| WRITTEN EXERCISE |
Reproduce the top of the data verbatim, through and including the line that contains "scene.cycles.transmission_bounces = 4".

| DATA SHOWN |
>> begin
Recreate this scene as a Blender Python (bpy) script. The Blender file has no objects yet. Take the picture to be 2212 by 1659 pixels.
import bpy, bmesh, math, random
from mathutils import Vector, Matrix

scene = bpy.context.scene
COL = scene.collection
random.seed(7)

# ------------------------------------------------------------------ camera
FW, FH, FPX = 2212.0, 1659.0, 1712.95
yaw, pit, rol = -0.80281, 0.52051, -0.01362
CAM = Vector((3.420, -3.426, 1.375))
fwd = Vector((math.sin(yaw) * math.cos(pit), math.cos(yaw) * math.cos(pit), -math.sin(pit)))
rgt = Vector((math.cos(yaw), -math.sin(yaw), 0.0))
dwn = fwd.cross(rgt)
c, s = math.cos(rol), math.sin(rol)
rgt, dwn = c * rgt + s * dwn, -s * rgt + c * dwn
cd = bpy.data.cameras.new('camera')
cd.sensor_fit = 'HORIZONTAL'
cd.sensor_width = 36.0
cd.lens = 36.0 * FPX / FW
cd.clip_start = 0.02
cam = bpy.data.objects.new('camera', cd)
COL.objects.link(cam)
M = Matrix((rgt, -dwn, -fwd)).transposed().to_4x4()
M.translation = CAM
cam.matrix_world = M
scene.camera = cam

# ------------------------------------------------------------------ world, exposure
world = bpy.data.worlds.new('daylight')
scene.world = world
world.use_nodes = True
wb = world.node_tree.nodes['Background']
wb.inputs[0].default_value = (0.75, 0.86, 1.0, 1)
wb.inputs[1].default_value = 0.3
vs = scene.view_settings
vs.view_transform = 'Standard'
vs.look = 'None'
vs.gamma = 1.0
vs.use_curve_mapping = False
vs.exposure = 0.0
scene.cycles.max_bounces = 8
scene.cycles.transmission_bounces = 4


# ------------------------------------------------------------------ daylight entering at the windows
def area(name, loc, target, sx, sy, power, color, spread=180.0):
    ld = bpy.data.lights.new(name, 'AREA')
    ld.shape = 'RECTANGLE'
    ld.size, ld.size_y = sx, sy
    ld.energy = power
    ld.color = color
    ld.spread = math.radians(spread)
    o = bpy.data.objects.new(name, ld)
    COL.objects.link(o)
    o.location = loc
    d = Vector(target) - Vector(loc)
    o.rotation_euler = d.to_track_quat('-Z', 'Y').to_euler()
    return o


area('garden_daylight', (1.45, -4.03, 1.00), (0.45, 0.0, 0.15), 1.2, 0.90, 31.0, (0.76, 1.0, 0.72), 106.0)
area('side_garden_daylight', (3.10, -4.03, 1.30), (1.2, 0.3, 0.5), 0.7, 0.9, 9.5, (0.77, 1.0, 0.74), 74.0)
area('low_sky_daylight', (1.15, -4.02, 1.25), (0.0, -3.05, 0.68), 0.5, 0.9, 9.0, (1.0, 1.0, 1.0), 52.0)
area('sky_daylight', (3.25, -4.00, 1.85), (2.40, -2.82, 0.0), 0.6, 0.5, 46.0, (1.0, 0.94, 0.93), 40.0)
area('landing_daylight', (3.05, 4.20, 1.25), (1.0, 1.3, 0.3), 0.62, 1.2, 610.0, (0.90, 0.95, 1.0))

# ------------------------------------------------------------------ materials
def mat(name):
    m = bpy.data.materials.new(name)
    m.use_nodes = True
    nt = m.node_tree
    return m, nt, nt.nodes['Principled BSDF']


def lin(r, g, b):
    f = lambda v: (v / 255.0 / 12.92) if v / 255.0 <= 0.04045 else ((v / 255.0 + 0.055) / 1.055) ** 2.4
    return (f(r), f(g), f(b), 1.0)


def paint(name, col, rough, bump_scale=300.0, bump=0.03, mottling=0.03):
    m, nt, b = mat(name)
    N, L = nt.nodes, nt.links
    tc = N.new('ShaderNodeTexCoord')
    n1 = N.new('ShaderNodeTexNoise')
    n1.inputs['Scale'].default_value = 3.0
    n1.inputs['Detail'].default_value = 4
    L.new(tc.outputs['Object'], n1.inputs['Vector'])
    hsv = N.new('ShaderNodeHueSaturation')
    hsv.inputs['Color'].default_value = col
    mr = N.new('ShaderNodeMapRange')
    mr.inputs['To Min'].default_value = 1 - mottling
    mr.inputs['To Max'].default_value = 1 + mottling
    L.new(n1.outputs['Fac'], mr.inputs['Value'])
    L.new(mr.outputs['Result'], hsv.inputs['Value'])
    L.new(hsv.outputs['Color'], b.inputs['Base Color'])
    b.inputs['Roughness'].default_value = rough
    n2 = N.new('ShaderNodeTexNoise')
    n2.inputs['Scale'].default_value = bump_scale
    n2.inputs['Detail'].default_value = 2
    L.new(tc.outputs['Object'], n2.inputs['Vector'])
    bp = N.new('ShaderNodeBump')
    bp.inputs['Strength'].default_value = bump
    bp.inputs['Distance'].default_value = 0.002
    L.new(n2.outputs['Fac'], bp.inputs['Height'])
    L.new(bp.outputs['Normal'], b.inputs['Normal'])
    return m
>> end
| RESULT OF THE TASK |
Recreate this scene as a Blender Python (bpy) script. The Blender file has no objects yet. Take the picture to be 2212 by 1659 pixels.
import bpy, bmesh, math, random
from mathutils import Vector, Matrix

scene = bpy.context.scene
COL = scene.collection
random.seed(7)

# ------------------------------------------------------------------ camera
FW, FH, FPX = 2212.0, 1659.0, 1712.95
yaw, pit, rol = -0.80281, 0.52051, -0.01362
CAM = Vector((3.420, -3.426, 1.375))
fwd = Vector((math.sin(yaw) * math.cos(pit), math.cos(yaw) * math.cos(pit), -math.sin(pit)))
rgt = Vector((math.cos(yaw), -math.sin(yaw), 0.0))
dwn = fwd.cross(rgt)
c, s = math.cos(rol), math.sin(rol)
rgt, dwn = c * rgt + s * dwn, -s * rgt + c * dwn
cd = bpy.data.cameras.new('camera')
cd.sensor_fit = 'HORIZONTAL'
cd.sensor_width = 36.0
cd.lens = 36.0 * FPX / FW
cd.clip_start = 0.02
cam = bpy.data.objects.new('camera', cd)
COL.objects.link(cam)
M = Matrix((rgt, -dwn, -fwd)).transposed().to_4x4()
M.translation = CAM
cam.matrix_world = M
scene.camera = cam

# ------------------------------------------------------------------ world, exposure
world = bpy.data.worlds.new('daylight')
scene.world = world
world.use_nodes = True
wb = world.node_tree.nodes['Background']
wb.inputs[0].default_value = (0.75, 0.86, 1.0, 1)
wb.inputs[1].default_value = 0.3
vs = scene.view_settings
vs.view_transform = 'Standard'
vs.look = 'None'
vs.gamma = 1.0
vs.use_curve_mapping = False
vs.exposure = 0.0
scene.cycles.max_bounces = 8
scene.cycles.transmission_bounces = 4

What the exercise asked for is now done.